Descendant Fanchart

Another post on fan charts. The previous was about the common fanchart, and how we made it better. This time it is about a new addition to the family of chart views in Gramps: the Descendant Fan Chart.

What is it?

Obviously it is a fan chart showing the descendants. Let’s look at an example:

These are the descendants of Victoria Mary Louise. Quite a crowded view, but you are looking at 9 generations in a single overview. Some differences with the normal fan chart pop out immediately. It starts with the central person in the center. Inside of this the parents are indicated with a color (here brown). This allows fast switching to the parents.

Outside of the central person is her partner, here Edward. If there are several families, each would take a segment. Next come the children of the couple, their partners, their children, …

Different sized boxes?

Different people have differently sized boxes. The algorithm that determines this is based on the number descendants a person/family has. This can be changed to equal sized boxes, but that normally is not very informative.

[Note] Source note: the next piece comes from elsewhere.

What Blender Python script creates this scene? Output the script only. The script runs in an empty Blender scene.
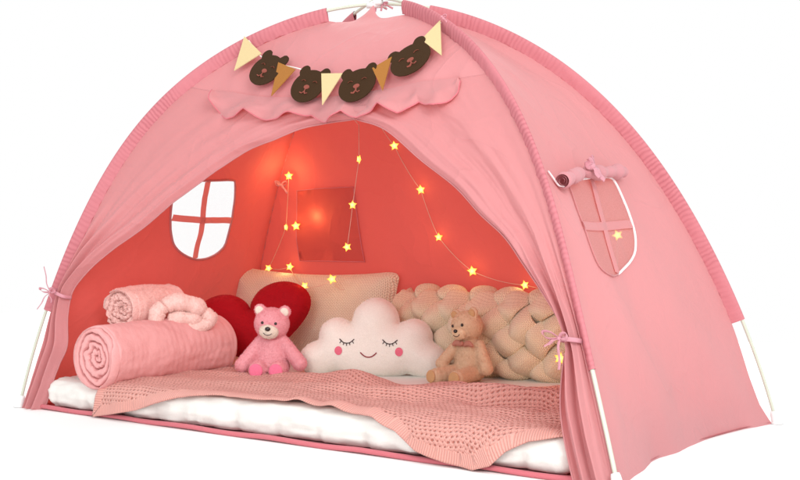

See the following examples of the descendants of the Greek God Uranus.

 

 

 

 

 

 

 

 

 

As is visible here, the equal sized boxes to the right make the fan chart much less useful. Some other characteristics are evident on these examples. When the family has only one known parent, a transparent box is drawn for the partner (which is white in the example). Next you notice black boxes. These are boxes showing duplicates. For example, Zeus is present here as son of Cronus, and has several partners. One is Leto, which is also present as his uncles daughter. This second occurence of Zeus is in black (the duplicate color is an option you can change).

What else?

Otherwise this fanchart does just the same as the normal fanchart: drag and drop to change center person, rotate, move, filter, expand/collapse nodes by clicking, …. Some extra options have been added to allow using this view as a way to quickly enter information:

  • The context menu on a person has an add menu to add a new partner. This will open the family editor with the person preset as one of the parents
  • The context menu on a partner (family) has an add menu to add a child to the family. In the case there are several partner, a reorder button is also present like in the relationship view to change the order of the families.
  • If the view has focus (so you clicked somewhere in the view) then pressing e over a person will open the edit person dialog. pressing f will open the family editor. Combined with the normal fanchart this allows to use the fan charts to enter a complete family tree in a timely manner.

Is this it?

I sure hope this is it, I have other things to do. Some things can be changed, but better wait how the views behave once users start to stress them. The above chart of Victoria starts to stress my dual core laptop, so doing some profiling to see where the bottlenecks are to make it work a bit faster would be interesting. But then, why are we buying better computers, no? Time for me to find some time to work on the plumbing layer of Gramps.

As a close, a time period coloring of a part of my own tree, limited to 5 generations from the oldest Malengier in 1718.

5 Comments

  • David

    Wow, that’s a great idea and simply beautiful! I’m looking forward to using it! Will it be possible to export the view as a report? It would be great to be able to print this.

  • Benny

    David, there is a print button in the toolbar that prints the chart as you see it to printer, pdf, ps or svg.
    The last picture in this article is a screenshot from within firefox of the svg file. You can notice that the font is somewhat nicer than in the pdf output in the first images.

    The svg can be loaded in inkscape, and there saved as a png.

  • Bastien

    Your improvements of the fanchart are awesome !
    This is the tool I usually use as my workplace.
    How hard would it be to have a couple centred fanchart, the top part with a couple and their ascendant fanchart, and the bottom with a descendant fanchart for this couple.
    I’m a fan of the duplicate color feature too ! Mainly for ascendant inbreeding spotting !
    Many thanks.

  • Perl

    Awesome, really!

    And, what about “all-in-one” chart, is there some improvements in the version 4?

  • Bokkie

    This is what I am looking for!
    It would also be great if this could go both ways: not just descendants, but also ancestors.
    I have an app on my phone specifically for that, and was looking for a program on my pc. Gramps does deliver!